GIVEN INSTRUCTION
Copy the listing below in full and skip every picture.

RAW DATA
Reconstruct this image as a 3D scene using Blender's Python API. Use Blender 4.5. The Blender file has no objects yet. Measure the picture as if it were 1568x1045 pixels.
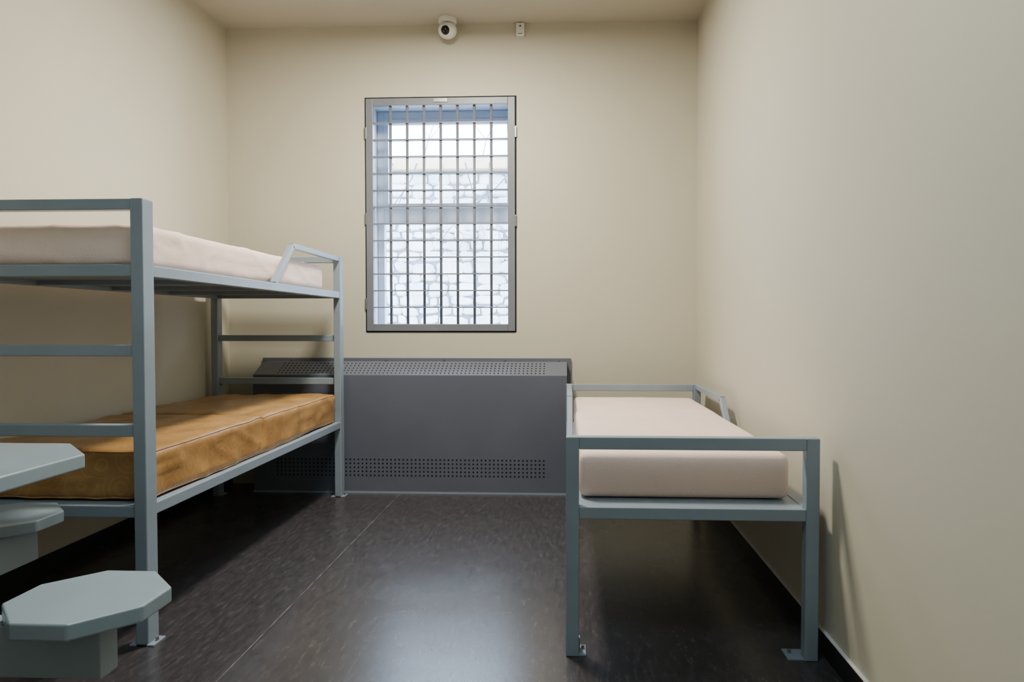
import bpy, bmesh, math, random
from mathutils import Vector, noise, Matrix
random.seed(7)
scene=bpy.context.scene

# ---------- helpers ----------
def lin(c):
    return tuple(((x/255)/12.92 if x/255<=0.04045 else (((x/255)+0.055)/1.055)**2.4) for x in c)+(1,)
def mat(name,rgb,rough=.5,metal=0,var=.06,scale=6,bump=0,bscale=80,spec=.5,rgb2=None,stretch=(1,1,1)):
    m=bpy.data.materials.new(name); m.use_nodes=True
    nt=m.node_tree; N=nt.nodes; L=nt.links
    b=N['Principled BSDF']; b.inputs['Roughness'].default_value=rough
    b.inputs['Metallic'].default_value=metal
    b.inputs['Specular IOR Level'].default_value=spec
    tc=N.new('ShaderNodeTexCoord'); mp=N.new('ShaderNodeMapping'); mp.inputs['Scale'].default_value=stretch
    L.new(tc.outputs['Object'],mp.inputs['Vector'])
    n=N.new('ShaderNodeTexNoise'); n.inputs['Scale'].default_value=scale; n.inputs['Detail'].default_value=5
    L.new(mp.outputs[0],n.inputs['Vector'])
    r=N.new('ShaderNodeValToRGB'); c=lin(rgb)
    if rgb2: c2=lin(rgb2)
    else: c2=tuple(x*(1+var) for x in c[:3])+(1,); c=tuple(x*(1-var) for x in c[:3])+(1,)
    r.color_ramp.elements[0].position=.35; r.color_ramp.elements[1].position=.65
    r.color_ramp.elements[0].color=c; r.color_ramp.elements[1].color=c2
    L.new(n.outputs['Fac'],r.inputs[0]); L.new(r.outputs[0],b.inputs['Base Color'])
    if bump:
        n2=N.new('ShaderNodeTexNoise'); n2.inputs['Scale'].default_value=bscale; n2.inputs['Detail'].default_value=4
        L.new(mp.outputs[0],n2.inputs['Vector'])
        bp=N.new('ShaderNodeBump'); bp.inputs['Strength'].default_value=bump; bp.inputs['Distance'].default_value=.004
        L.new(n2.outputs['Fac'],bp.inputs['Height']); L.new(bp.outputs[0],b.inputs['Normal'])
    return m
def finish(name,bm,m,parent=None,bevel=0,smooth=False,seg=2):
    bmesh.ops.recalc_face_normals(bm,faces=bm.faces[:])
    me=bpy.data.meshes.new(name); bm.to_mesh(me); bm.free()
    o=bpy.data.objects.new(name,me); scene.collection.objects.link(o)
    if m: me.materials.append(m)
    if smooth:
        for p in me.polygons: p.use_smooth=True
    if bevel:
        md=o.modifiers.new('bevel','BEVEL'); md.width=bevel; md.segments=seg; md.limit_method='ANGLE'
    if parent: o.parent=parent
    return o
def abox(bm,x0,x1,y0,y1,z0,z1):
    vs=[bm.verts.new((x,y,z)) for x in(x0,x1) for y in(y0,y1) for z in(z0,z1)]
    for f in((0,1,3,2),(4,6,7,5),(0,4,5,1),(2,3,7,6),(0,2,6,4),(1,5,7,3)):
        bm.faces.new([vs[i] for i in f])
def boxes(name,bl,m,parent=None,bevel=0):
    bm=bmesh.new()
    for b in bl: abox(bm,*b)
    return finish(name,bm,m,parent,bevel)
def abeam(bm,p,q,w,h,side):
    p=Vector(p);q=Vector(q);d=(q-p).normalized();s=Vector(side).normalized();u=d.cross(s).normalized()
    vs=[]
    for e in(p,q):
        for a,b in((-1,-1),(1,-1),(1,1),(-1,1)):
            vs.append(bm.verts.new(e+s*a*w/2+u*b*h/2))
    for f in((0,1,2,3),(7,6,5,4),(0,4,5,1),(1,5,6,2),(2,6,7,3),(3,7,4,0)):
        bm.faces.new([vs[i] for i in f])
def acyl(bm,p,q,r,n=12):
    p=Vector(p);q=Vector(q);d=(q-p)
    M=Matrix.Translation((p+q)/2)@d.to_track_quat('Z','Y').to_matrix().to_4x4()
    bmesh.ops.create_cone(bm,cap_ends=True,segments=n,radius1=r,radius2=r,depth=d.length,matrix=M)
def prism(bm,pts,z0,z1):
    a=[bm.verts.new((x,y,z0)) for x,y in pts]; b=[bm.verts.new((x,y,z1)) for x,y in pts]
    n=len(pts); bm.faces.new(a[::-1]); bm.faces.new(b)
    for i in range(n): bm.faces.new((a[i],a[(i+1)%n],b[(i+1)%n],b[i]))
def empty(name,loc=(0,0,0)):
    e=bpy.data.objects.new(name,None); e.empty_display_size=.2; scene.collection.objects.link(e); return e

# ---------- dimensions ----------
XL,XR,YB,YF,ZC=-2.41,.903,4.79,-1.3,3.24
# ---------- materials ----------
M_wall=mat('wall_paint',(197,193,176),.6,var=.015,scale=1.5,bump=.05,bscale=120,spec=.3)
M_ceil=mat('ceiling_paint',(192,187,172),.7,var=.02,scale=1.5)
M_steel=mat('bluegrey_enamel',(134,148,162),.38,var=.05,scale=5,bump=.05,bscale=60)
M_stool=mat('stool_enamel',(146,162,172),.3,var=.05,scale=5,bump=.04,bscale=60)
M_rad=mat('radiator_enamel',(94,99,113),.42,var=.04,scale=3)
M_grid=mat('grille_steel',(114,118,127),.4,var=.05)
M_hole=mat('dark_hole',(12,12,14),.9)
M_black=mat('black_vinyl',(22,22,24),.5)
M_white=mat('white_plastic',(225,225,222),.4,var=.02)
M_lens=mat('black_gloss',(10,10,12),.12)
M_pvc=mat('window_frame_paint_reveal_tint',(180,190,202),.4,var=.03)
M_pink=mat('pink_mattress_cover',(238,214,203),.8,var=.03,scale=5,bump=.25,bscale=140,spec=.2)
M_cream=mat('cream_mattress_cover',(240,218,207),.8,var=.04,scale=4,bump=.3,bscale=90,spec=.2)
M_bolt=mat('bolt_steel',(150,150,148),.3,metal=.8)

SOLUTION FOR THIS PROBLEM
Reconstruct this image as a 3D scene using Blender's Python API. Use Blender 4.5. The Blender file has no objects yet. Measure the picture as if it were 1568x1045 pixels.
import bpy, bmesh, math, random
from mathutils import Vector, noise, Matrix
random.seed(7)
scene=bpy.context.scene

# ---------- helpers ----------
def lin(c):
    return tuple(((x/255)/12.92 if x/255<=0.04045 else (((x/255)+0.055)/1.055)**2.4) for x in c)+(1,)
def mat(name,rgb,rough=.5,metal=0,var=.06,scale=6,bump=0,bscale=80,spec=.5,rgb2=None,stretch=(1,1,1)):
    m=bpy.data.materials.new(name); m.use_nodes=True
    nt=m.node_tree; N=nt.nodes; L=nt.links
    b=N['Principled BSDF']; b.inputs['Roughness'].default_value=rough
    b.inputs['Metallic'].default_value=metal
    b.inputs['Specular IOR Level'].default_value=spec
    tc=N.new('ShaderNodeTexCoord'); mp=N.new('ShaderNodeMapping'); mp.inputs['Scale'].default_value=stretch
    L.new(tc.outputs['Object'],mp.inputs['Vector'])
    n=N.new('ShaderNodeTexNoise'); n.inputs['Scale'].default_value=scale; n.inputs['Detail'].default_value=5
    L.new(mp.outputs[0],n.inputs['Vector'])
    r=N.new('ShaderNodeValToRGB'); c=lin(rgb)
    if rgb2: c2=lin(rgb2)
    else: c2=tuple(x*(1+var) for x in c[:3])+(1,); c=tuple(x*(1-var) for x in c[:3])+(1,)
    r.color_ramp.elements[0].position=.35; r.color_ramp.elements[1].position=.65
    r.color_ramp.elements[0].color=c; r.color_ramp.elements[1].color=c2
    L.new(n.outputs['Fac'],r.inputs[0]); L.new(r.outputs[0],b.inputs['Base Color'])
    if bump:
        n2=N.new('ShaderNodeTexNoise'); n2.inputs['Scale'].default_value=bscale; n2.inputs['Detail'].default_value=4
        L.new(mp.outputs[0],n2.inputs['Vector'])
        bp=N.new('ShaderNodeBump'); bp.inputs['Strength'].default_value=bump; bp.inputs['Distance'].default_value=.004
        L.new(n2.outputs['Fac'],bp.inputs['Height']); L.new(bp.outputs[0],b.inputs['Normal'])
    return m
def finish(name,bm,m,parent=None,bevel=0,smooth=False,seg=2):
    bmesh.ops.recalc_face_normals(bm,faces=bm.faces[:])
    me=bpy.data.meshes.new(name); bm.to_mesh(me); bm.free()
    o=bpy.data.objects.new(name,me); scene.collection.objects.link(o)
    if m: me.materials.append(m)
    if smooth:
        for p in me.polygons: p.use_smooth=True
    if bevel:
        md=o.modifiers.new('bevel','BEVEL'); md.width=bevel; md.segments=seg; md.limit_method='ANGLE'
    if parent: o.parent=parent
    return o
def abox(bm,x0,x1,y0,y1,z0,z1):
    vs=[bm.verts.new((x,y,z)) for x in(x0,x1) for y in(y0,y1) for z in(z0,z1)]
    for f in((0,1,3,2),(4,6,7,5),(0,4,5,1),(2,3,7,6),(0,2,6,4),(1,5,7,3)):
        bm.faces.new([vs[i] for i in f])
def boxes(name,bl,m,parent=None,bevel=0):
    bm=bmesh.new()
    for b in bl: abox(bm,*b)
    return finish(name,bm,m,parent,bevel)
def abeam(bm,p,q,w,h,side):
    p=Vector(p);q=Vector(q);d=(q-p).normalized();s=Vector(side).normalized();u=d.cross(s).normalized()
    vs=[]
    for e in(p,q):
        for a,b in((-1,-1),(1,-1),(1,1),(-1,1)):
            vs.append(bm.verts.new(e+s*a*w/2+u*b*h/2))
    for f in((0,1,2,3),(7,6,5,4),(0,4,5,1),(1,5,6,2),(2,6,7,3),(3,7,4,0)):
        bm.faces.new([vs[i] for i in f])
def acyl(bm,p,q,r,n=12):
    p=Vector(p);q=Vector(q);d=(q-p)
    M=Matrix.Translation((p+q)/2)@d.to_track_quat('Z','Y').to_matrix().to_4x4()
    bmesh.ops.create_cone(bm,cap_ends=True,segments=n,radius1=r,radius2=r,depth=d.length,matrix=M)
def prism(bm,pts,z0,z1):
    a=[bm.verts.new((x,y,z0)) for x,y in pts]; b=[bm.verts.new((x,y,z1)) for x,y in pts]
    n=len(pts); bm.faces.new(a[::-1]); bm.faces.new(b)
    for i in range(n): bm.faces.new((a[i],a[(i+1)%n],b[(i+1)%n],b[i]))
def empty(name,loc=(0,0,0)):
    e=bpy.data.objects.new(name,None); e.empty_display_size=.2; scene.collection.objects.link(e); return e

# ---------- dimensions ----------
XL,XR,YB,YF,ZC=-2.41,.903,4.79,-1.3,3.24
# ---------- materials ----------
M_wall=mat('wall_paint',(197,193,176),.6,var=.015,scale=1.5,bump=.05,bscale=120,spec=.3)
M_ceil=mat('ceiling_paint',(192,187,172),.7,var=.02,scale=1.5)
M_steel=mat('bluegrey_enamel',(134,148,162),.38,var=.05,scale=5,bump=.05,bscale=60)
M_stool=mat('stool_enamel',(146,162,172),.3,var=.05,scale=5,bump=.04,bscale=60)
M_rad=mat('radiator_enamel',(94,99,113),.42,var=.04,scale=3)
M_grid=mat('grille_steel',(114,118,127),.4,var=.05)
M_hole=mat('dark_hole',(12,12,14),.9)
M_black=mat('black_vinyl',(22,22,24),.5)
M_white=mat('white_plastic',(225,225,222),.4,var=.02)
M_lens=mat('black_gloss',(10,10,12),.12)
M_pvc=mat('window_frame_paint_reveal_tint',(180,190,202),.4,var=.03)
M_pink=mat('pink_mattress_cover',(238,214,203),.8,var=.03,scale=5,bump=.25,bscale=140,spec=.2)
M_cream=mat('cream_mattress_cover',(240,218,207),.8,var=.04,scale=4,bump=.3,bscale=90,spec=.2)
M_bolt=mat('bolt_steel',(150,150,148),.3,metal=.8)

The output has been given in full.